Namun sebagai pemula, performance
yang ditampilkan AHY sungguh luar biasa.
Menjadi
hal yang sangat menyejukkan, ketika pada hari yang sama, AHY melangsungkan
konferensi pers. Secara ksatria dan berlapang dada mengakui kekalahannya,
dengan tulus menyampaikan ucapan selamat kepada lawannya, dan dengan kerendahan hati menyampaikan
permohonan maaf dan terimakasih kepada orang-orang yang telah mendukungnya
habis-habisan.

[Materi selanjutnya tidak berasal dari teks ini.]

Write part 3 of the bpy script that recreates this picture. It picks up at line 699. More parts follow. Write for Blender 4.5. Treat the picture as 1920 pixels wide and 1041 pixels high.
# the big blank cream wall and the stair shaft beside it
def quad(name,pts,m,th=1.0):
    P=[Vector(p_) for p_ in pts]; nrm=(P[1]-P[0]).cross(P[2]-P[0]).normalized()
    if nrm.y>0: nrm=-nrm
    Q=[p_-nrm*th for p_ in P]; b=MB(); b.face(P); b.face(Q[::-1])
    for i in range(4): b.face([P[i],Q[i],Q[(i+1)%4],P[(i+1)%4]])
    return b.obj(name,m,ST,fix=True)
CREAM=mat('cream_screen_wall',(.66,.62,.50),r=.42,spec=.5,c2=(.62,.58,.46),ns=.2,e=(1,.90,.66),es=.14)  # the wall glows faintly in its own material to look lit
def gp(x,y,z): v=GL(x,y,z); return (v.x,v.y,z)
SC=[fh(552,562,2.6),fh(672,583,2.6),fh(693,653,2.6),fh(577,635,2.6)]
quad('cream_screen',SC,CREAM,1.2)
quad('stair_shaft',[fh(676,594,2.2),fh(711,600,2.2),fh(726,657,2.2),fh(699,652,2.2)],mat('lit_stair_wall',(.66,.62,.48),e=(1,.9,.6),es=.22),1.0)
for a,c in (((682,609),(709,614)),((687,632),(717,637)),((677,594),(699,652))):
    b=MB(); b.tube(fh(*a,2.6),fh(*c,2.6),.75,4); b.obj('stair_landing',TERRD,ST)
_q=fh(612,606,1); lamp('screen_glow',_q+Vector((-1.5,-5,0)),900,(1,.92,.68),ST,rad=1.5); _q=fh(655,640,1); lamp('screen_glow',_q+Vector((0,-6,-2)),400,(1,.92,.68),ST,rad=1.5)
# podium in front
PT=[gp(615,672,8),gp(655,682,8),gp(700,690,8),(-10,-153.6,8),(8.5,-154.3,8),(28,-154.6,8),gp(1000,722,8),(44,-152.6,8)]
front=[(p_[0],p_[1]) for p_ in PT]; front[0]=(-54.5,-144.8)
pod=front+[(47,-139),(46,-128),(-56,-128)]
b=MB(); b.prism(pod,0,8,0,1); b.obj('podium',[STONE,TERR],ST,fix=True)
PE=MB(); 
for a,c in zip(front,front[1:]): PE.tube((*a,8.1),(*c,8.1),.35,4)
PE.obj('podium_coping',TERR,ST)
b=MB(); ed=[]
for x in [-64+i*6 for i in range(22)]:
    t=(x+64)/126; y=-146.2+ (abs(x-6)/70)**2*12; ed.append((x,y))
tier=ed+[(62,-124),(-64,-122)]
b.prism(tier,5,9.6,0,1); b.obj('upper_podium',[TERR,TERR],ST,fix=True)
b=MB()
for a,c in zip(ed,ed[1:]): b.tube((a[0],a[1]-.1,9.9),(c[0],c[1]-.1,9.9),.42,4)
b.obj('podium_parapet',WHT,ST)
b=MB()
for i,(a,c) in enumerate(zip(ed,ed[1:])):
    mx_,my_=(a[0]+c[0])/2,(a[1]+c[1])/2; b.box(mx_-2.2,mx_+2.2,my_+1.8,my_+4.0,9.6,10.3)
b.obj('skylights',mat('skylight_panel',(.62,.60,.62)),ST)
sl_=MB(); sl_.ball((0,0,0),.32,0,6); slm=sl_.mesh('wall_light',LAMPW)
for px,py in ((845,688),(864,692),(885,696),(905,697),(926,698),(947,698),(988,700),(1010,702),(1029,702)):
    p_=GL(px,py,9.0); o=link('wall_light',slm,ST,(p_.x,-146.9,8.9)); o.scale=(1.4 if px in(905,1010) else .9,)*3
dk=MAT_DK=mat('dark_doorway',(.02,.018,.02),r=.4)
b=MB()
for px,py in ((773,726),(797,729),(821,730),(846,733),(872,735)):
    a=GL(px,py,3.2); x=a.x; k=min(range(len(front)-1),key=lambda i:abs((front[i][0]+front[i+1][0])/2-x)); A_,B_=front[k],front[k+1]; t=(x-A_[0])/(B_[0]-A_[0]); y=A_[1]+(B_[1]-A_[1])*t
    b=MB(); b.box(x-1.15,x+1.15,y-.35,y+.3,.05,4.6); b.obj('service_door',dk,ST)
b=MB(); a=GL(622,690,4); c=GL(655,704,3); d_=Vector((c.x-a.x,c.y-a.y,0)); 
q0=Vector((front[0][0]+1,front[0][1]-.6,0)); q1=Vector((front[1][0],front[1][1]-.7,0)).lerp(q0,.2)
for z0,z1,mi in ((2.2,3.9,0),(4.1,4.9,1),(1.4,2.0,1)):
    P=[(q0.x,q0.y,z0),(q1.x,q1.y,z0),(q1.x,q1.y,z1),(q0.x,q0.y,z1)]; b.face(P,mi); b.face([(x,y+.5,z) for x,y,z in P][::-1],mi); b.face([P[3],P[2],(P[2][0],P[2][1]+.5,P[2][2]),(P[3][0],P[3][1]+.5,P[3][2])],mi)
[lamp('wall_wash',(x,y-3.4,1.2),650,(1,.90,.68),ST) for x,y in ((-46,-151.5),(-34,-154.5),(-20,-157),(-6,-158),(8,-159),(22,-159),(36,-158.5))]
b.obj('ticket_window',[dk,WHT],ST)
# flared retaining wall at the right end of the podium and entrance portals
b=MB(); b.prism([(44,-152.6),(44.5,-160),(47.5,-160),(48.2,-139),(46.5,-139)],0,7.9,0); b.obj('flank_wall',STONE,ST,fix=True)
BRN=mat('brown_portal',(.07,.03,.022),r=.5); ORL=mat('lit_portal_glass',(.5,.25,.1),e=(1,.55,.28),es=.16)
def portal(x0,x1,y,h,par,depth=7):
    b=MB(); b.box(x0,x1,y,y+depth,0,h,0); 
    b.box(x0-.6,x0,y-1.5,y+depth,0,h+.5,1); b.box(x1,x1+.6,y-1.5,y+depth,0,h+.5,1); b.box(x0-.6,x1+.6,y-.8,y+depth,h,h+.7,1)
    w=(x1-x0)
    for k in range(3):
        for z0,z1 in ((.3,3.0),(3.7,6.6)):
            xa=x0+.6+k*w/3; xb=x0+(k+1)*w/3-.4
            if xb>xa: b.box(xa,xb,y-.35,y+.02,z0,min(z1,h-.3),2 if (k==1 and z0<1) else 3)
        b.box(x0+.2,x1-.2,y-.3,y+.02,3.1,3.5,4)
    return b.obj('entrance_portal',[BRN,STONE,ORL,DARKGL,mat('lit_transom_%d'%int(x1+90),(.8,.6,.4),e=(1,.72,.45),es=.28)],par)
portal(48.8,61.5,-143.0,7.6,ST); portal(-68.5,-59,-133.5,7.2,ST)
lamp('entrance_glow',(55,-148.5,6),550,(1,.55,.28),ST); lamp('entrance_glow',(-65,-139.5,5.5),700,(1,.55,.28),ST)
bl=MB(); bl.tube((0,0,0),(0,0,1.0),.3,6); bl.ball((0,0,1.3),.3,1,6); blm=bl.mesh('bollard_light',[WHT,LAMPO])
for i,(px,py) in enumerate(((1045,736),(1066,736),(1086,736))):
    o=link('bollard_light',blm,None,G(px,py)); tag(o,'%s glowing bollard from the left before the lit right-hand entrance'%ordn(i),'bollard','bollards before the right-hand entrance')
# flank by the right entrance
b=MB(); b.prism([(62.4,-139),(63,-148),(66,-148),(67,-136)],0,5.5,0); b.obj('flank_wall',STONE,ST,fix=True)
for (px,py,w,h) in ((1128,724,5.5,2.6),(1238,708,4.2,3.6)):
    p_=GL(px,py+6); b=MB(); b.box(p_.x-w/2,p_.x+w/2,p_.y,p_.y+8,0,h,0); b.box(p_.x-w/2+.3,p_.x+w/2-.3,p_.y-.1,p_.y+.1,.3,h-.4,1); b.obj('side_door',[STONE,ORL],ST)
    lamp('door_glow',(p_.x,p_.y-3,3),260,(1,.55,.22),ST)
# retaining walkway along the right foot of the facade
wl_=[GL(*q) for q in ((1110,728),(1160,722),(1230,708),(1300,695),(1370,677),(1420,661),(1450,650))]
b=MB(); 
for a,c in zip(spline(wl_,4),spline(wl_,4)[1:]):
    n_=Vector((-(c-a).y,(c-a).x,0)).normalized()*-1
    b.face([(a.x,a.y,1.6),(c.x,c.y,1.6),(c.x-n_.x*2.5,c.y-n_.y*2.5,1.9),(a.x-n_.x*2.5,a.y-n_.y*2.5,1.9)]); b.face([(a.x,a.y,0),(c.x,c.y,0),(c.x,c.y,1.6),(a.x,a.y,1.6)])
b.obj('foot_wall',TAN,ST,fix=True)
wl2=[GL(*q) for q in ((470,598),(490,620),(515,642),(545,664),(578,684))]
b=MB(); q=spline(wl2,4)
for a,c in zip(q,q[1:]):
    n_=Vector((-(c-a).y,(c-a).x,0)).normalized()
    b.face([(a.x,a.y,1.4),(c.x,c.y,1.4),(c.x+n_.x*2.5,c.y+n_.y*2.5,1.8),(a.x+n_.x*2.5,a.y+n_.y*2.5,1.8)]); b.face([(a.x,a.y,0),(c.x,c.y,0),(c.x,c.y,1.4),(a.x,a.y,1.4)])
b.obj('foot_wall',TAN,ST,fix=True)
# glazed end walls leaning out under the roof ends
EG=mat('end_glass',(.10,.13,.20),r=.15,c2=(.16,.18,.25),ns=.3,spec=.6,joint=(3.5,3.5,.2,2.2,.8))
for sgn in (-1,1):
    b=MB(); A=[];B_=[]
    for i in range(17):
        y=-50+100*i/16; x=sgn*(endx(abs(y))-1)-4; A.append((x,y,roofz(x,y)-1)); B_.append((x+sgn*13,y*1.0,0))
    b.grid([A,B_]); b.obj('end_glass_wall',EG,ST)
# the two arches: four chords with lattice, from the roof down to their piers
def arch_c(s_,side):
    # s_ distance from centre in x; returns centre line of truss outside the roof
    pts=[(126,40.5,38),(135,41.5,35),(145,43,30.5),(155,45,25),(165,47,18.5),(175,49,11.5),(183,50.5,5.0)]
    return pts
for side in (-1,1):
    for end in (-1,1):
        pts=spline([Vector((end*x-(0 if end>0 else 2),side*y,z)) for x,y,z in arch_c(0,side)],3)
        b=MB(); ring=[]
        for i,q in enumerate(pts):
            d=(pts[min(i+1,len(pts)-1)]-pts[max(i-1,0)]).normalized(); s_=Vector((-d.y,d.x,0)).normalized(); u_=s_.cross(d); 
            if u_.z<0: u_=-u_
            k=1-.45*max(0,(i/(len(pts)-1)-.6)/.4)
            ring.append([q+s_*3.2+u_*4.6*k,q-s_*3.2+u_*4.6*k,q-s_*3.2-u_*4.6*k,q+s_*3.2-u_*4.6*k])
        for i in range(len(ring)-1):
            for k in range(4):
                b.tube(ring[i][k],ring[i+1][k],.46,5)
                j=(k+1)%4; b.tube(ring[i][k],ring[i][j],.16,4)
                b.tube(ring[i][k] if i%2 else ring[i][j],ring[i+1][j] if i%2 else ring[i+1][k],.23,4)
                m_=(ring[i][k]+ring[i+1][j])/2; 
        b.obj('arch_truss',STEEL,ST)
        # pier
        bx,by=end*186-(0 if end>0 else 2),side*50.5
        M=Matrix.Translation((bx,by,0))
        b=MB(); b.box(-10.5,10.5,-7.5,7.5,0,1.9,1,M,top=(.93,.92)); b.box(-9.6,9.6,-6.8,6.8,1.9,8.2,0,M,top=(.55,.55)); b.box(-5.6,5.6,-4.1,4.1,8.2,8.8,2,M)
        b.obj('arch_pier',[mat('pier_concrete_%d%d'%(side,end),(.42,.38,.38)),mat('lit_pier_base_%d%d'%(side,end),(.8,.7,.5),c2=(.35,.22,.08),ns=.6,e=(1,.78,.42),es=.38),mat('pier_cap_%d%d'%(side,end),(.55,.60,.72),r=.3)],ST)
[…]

Padahal, keputusan resmi
KPU belum keluar. AHY tidak mencari apologi, dan tanpa ngeles baja mencari-cari kambing hitam atas kekalahannya. Padahal,
seperti kita ketahui. Malam sebelum pemilihan, malam di mana sebagian pemilih
masih berada di batas kebimbangan menjatuhkan pilihan. Mantan Ketua Komisi Pemberantas
Korupsi, Antasari Azhar melakukan manuver politik, melempar serangan mematikan
kepada Ayahandanya, yang tak lain Ketua Umum Partai Demokrat, salah satu partai
pendukungnya. Manuver gagal diantisipasi oleh tim pemenangan AHY.
Masyarakat
Indonesia, terkhusus warga DKI Jakarta seperti di buat shock oleh pernyataan Antasari. Meskipun pernyataan itu benar atau
tidak, namun media berhasil mengembangkan dan menjadikannya isu panas secepat
kilat. Skenario pembebasan Antashari dan
manuver serangannya yang pas waktunya itu, bisa menjadi alasan kuat AHY telah dicurangi
atau menjadi korban black campaign.
Namun hal ini sama sekali tak dipermasalahkannya. Sepertinya
ini menjadi starting point yang baik
bagi AHY untuk bertahan di panggung politik. Simpati telah diraih. Punya modal
politik yang besar. Partai yang jelas. Sisa mengasah diri di usia yang masih
relatif muda.
AHY menunjukkan
kelasnya sebagai petarung yang bermartabat. Tidak butuh waktu lama, AHY
merangkul semua pendukungnya dari keterpurukan. Memercikkan api semangat. Dengan
penuh kerendahan hati, mengakui pada dunia akan kekalahannya. Hal yang sangat langka dijumpai di tiap pesta
demokrasi. AHY telah memberi kita pelajaran politik yang berharga. Bahwa dalam
kompetisi apapun, kita harus siap menang, dan siap kalah.